The Greenwood Tree – December 2023
Posted on 25th November 2023
The theme of the December issue of The Greenwood Tree is Mysteries and Puzzles. Editor Paul Radford previews the edition which will be mailed to members at the end of November and which SDFHS members can already view or download from the Members’ Area of the Society’s website.
We received some interesting and intriguing mysteries for this issue of The Greenwood Tree. Margery Hookings recounts the traditional tale of the bride who disappeared during a game of hide and seek on her wedding day and whose body was only found years inside a locked chest. The story inspired a poem and a song but no one knows exactly who it referred to though Bawdrip Rectory near Bridgwater lays claim to it. Jeannette Simpson explores a family story about a pirate ancestor who was alleged to have been made to walk the plank but the identity of the poor man remains a mystery.
The editor tells the story of the Royal Adelaide shipwreck on Chesil Beach in 1872 when thousands of local people lined the beach to help themselves to the washed-up cargo, including barrels of rum and brandy, several drinking themselves to death. The mystery surrounds a naked lady survivor, supposedly rescued from the mob who wanted to rob her of her rings. Her gentleman saviour proposed marriage and she accepted but no one knows their identities. Other mysteries include the puzzling tale of eight young siblings who died in Charmouth within 17 days of each other in 1852, told by Glen Jennings.
In other highlights, Richard Smith delves into the history of stagecoaches in Dorset and Weymouth, in particular, Frances Houghton tells the scandalous tale of two bridesmaids arrested for soliciting just before their policeman brother’s wedding and we have an obituary of renowned Dorset journalist, author and local historian Roger Guttridge, a former editor of this magazine.

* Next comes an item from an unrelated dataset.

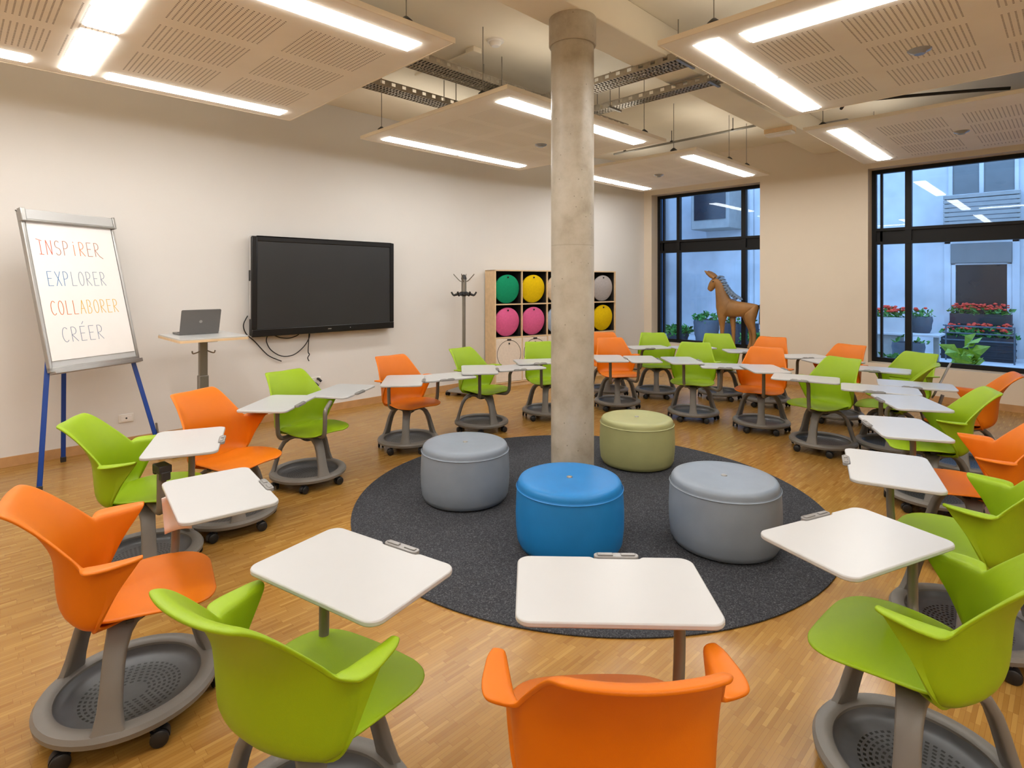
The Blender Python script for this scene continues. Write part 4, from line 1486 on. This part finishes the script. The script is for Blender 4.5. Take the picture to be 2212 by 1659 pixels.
def planter(name, loc, size, potmat, label, leafn, bl, seedv, leafm='leaf', lsize=.12, kind='box', slats=0, cat='planter'):
    root = empty(name, loc, 0, label, cat, 'planters in the courtyard')
    sx, sy, sz = size
    b = MB()
    if kind == 'box':
        b.slab((-sx / 2, sx / 2), (-sy / 2, sy / 2), [(-sx / 2 + .02, sx / 2 - .02, -sy / 2 + .02, sy / 2 - .02)], .0, sz)
        b.box(-sx / 2 + .02, sx / 2 - .02, -sy / 2 + .02, sy / 2 - .02, .0, sz * .85)
        for k in range(slats):
            z = sz * (k + .6) / (slats + .6)
            b.box(-sx / 2 - .012, sx / 2 + .012, -sy / 2 - .012, sy / 2 + .012, z - .02, z + .015)
    else:
        pr = [(0, 0), (sx * .38, 0)]
        nn = max(4, slats * 2)
        for k in range(nn + 1):
            t = k / nn
            pr.append((sx * (.38 + .12 * sin(t * PI * .6)) + (.012 if k % 2 else 0), sz * t))
        pr += [(sx * .44, sz), (sx * .42, sz * .85), (0, sz * .85)]
        b.lathe(pr, 24)
    b.build('pot', M[potmat], root, angle=30)
    if leafn:
        b = MB(); leaves(b, (0, 0, sz), (sx * .55, sy * .55, lsize * 1.6), leafn, lsize, seedv)
        b.build('foliage', M[leafm], root, smooth=False, weld=False)
    if bl:
        b = MB(); blooms(b, (0, 0, sz + lsize * .9), (sx * .45, sy * .45, lsize * 1.2), bl, .035, seedv + 1)
        b.build('blossoms', M['redflower'], root)
    return root


def unp(px, py, X):
    """point of the plane x = X on the line of sight through a photo pixel"""
    k = (px - 1106.0) / F_PX
    d = (k * RX + FX, k * RY + FY)
    zc = X / d[0]
    return X, zc * d[1], EYE - (py - HORIZON) * zc / F_PX


def gy(px, X):
    return unp(px, 700, X)[1]


planter('flower_box', (14.9, gy(2112, 14.9), 0), (.45, 1.15, .48), 'planterdark', 'dark slatted flower box with red geraniums in front of the glass door', 130, 60, 3, slats=3)
planter('flower_box', (15.34, gy(2118, 15.34), 0), (.25, 1.0, .92), 'planterdark', 'taller dark flower box against the glass door, behind the slatted one', 110, 70, 5, lsize=.1, slats=4)
rack = empty('metal_rack', (14.48, gy(2112, 14.48), 0), 0, 'blue grey tube rack in front of the flower boxes', 'rack')
b = MB()
for z in (.42, .56, .70):
    b.tube([(-.05, -.55, z), (-.05, .5, z), (.1, .56, z)], .014, 8)
for y in (-.55, .5):
    b.tube([(-.05, y, 0), (-.05, y, .72)], .014, 8)
b.build('rail', M['planterblue'], rack)

pt_ = empty('garden_table', (13.3, gy(1960, 13.3), 0), 0, 'pale garden table carrying flower pots, behind the left pane of the right window', 'table')
b = MB(); b.box(-.35, .35, -.55, .62, .56, .60); b.build('tabletop', M['facade'], pt_, bevel=.005)
b = MB(); b.box(-.28, .28, .1, .55, 0, .56); b.build('pedestal', M['facadegrey'], pt_, bevel=.02)
b = MB(); b.box(-.05, .05, -.5, -.42, 0, .56); b.build('leg', M['facadegrey'], pt_)
planter('flower_box', (13.25, gy(1925, 13.25), .60), (.4, .5, .3), 'facade', 'white crate of red geraniums on the garden table', 90, 45, 11, lsize=.1)
planter('flower_pot', (13.45, gy(1990, 13.45), .60), (.36, .36, .32), 'planterblue', 'blue grey pot with a small red flower on the garden table', 50, 3, 13, kind='pot', lsize=.09)
planter('flower_pot', (12.5, gy(1962, 12.5), 0), (.5, .5, .48), 'planterblue', 'dark blue grey barrel pot on the paving in front of the garden table', 16, 0, 17, kind='pot', slats=3, lsize=.1)
planter('wicker_planter', (13.8, gy(1526, 13.8), 0), (.62, .62, .62), 'planterblue', 'grey blue wicker planter with a succulent left of the horse', 70, 0, 19, kind='pot', slats=4, lsize=.14)
planter('shrub_pot', (13.6, gy(1464, 13.6), 0), (.55, .55, .25), 'planterdark', 'dark pot with green bush at the left of the far window', 200, 0, 23, lsize=.14, kind='pot')
planter('flower_box', (14.1, gy(1598, 14.1), 0), (.5, .75, .55), 'planterdark', 'dark slatted planter seen between the legs of the horse', 60, 5, 29, slats=3, lsize=.11)
planter('shrub_pot', (13.5, gy(1624, 13.5), 0), (.5, .5, .2), 'planterdark', 'round shrub in a dark pot behind the rear leg of the horse', 240, 0, 31, lsize=.13, kind='pot')
for px, X, nleaf, sc, lb, sd, mt in ((1932, 10.1, 60, .13, 'low green leafy plant outside the left pane of the right window', 41, 'leaf'), (2085, 10.2, 46, .24, 'bright green broad leaved plant outside the large right pane', 43, 'leafbright')):
    planter('leafy_plant', (X, gy(px, X), 0), (.3, .3, .36 if sd == 43 else .33), 'planterdark', lb, nleaf, 0, sd, leafm=mt, lsize=sc, kind='pot', cat='plant')
m = MB(); m.prism([(-.16, -.1), (.14, -.12), (.18, .1), (-.1, .16)], 0, .26, Matrix.Translation((13.0, gy(1535, 13.0), 0)))
tag(m.build('white_stone', M['facade'], bevel=.05, bseg=3), 'white angular stone on the paving left of the horse front leg', 'stone')

# ================================================================== WORLD, CAMERA, RENDER
w = bpy.data.worlds.new('dusk_sky')
S.world = w
w.use_nodes = True
bg = w.node_tree.nodes['Background']
bg.inputs[0].default_value = (.33, .56, 1.0, 1)
bg.inputs[1].default_value = 3.4

cam = bpy.data.cameras.new('camera')
cam.sensor_width = 36
cam.sensor_fit = 'HORIZONTAL'
cam.lens = F_PX / 2212 * 36
cam.shift_y = -(1659 / 2 - HORIZON) / 2212
cam.clip_start = 0.02
cam.clip_end = 100
co = bpy.data.objects.new('camera', cam)
COL.objects.link(co)
co.location = (0, 0, EYE)
co.rotation_euler = (PI / 2, 0, -rad(YAW))
S.camera = co
S.view_settings.view_transform = 'Standard'
S.view_settings.look = 'None'
S.view_settings.exposure = 0.13
S.view_settings.gamma = 1
S.view_settings.use_curve_mapping = False
S.cycles.use_denoising = True
S.cycles.max_bounces = 6
S.cycles.diffuse_bounces = 4
S.cycles.use_adaptive_sampling = True
S.cycles.adaptive_threshold = 0.025
S.cycles.caustics_reflective = False
S.cycles.caustics_refractive = False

In the latest of our series in which The Greenwood Tree personality interviews an invaluable contributor to our Society or its magazine, the subject is our assistant editor, Margery Hookings, herself a distinguished West Country journalist and writer.
Regular features include Dorset Spotlight, this time on Tophill, Portland, the SDFHS Photo Project, What the Papers Said, Book Reviews and Letters to the Editor.